Gap Opening in 3D: Single Planet Gaps
Jeffrey Fung, Eugene Chiang

TL;DR
This paper demonstrates through simulations that giant planets can carve gaps in 3D disks similarly to 2D, revealing complex flow patterns and stability features that impact disk composition and evolution.
Contribution
It shows that gap formation physics in 2D applies to 3D disks, with detailed flow dynamics and stability characteristics explored via direct simulations.
Findings
Surface density profiles are similar in 2D and 3D.
Gap surface density scales with planet mass as q^{-2}.
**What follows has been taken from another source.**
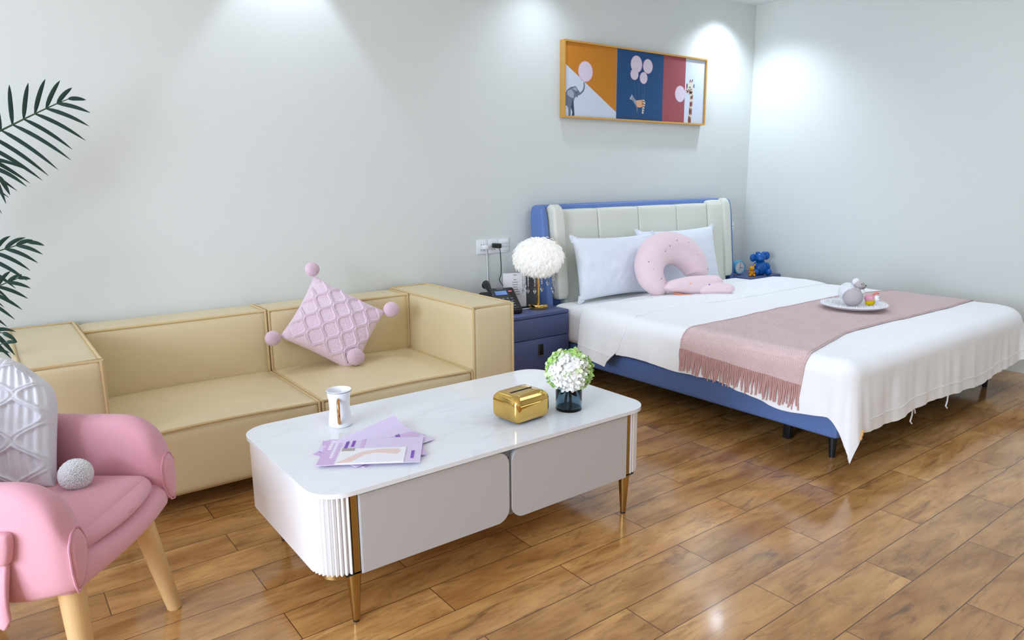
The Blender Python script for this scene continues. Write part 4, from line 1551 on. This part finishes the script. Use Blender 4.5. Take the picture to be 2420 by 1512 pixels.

3D flows include extensive meridional circulations and occasional gap edge shedding.
Abstract
Giant planets can clear deep gaps when embedded in 2D (razor-thin) viscous circumstellar disks. We show by direct simulation that giant planets are just as capable of carving out gaps in 3D. Surface density maps are similar between 2D and 3D, even in detail. In particular, the scaling of gap surface density with planet mass, derived from a global "zero-dimensional" balance of Lindblad and viscous torques, applies equally well to results obtained at higher dimensions. Our 3D simulations reveal extensive, near-sonic, meridional flows both inside and outside the gaps; these large-scale circulations might bear on disk compositional gradients, in dust or other chemical species. At high planet mass, gap edges are mildly Rayleigh unstable and intermittently shed streams of material into the gap - less so in 3D than in 2D.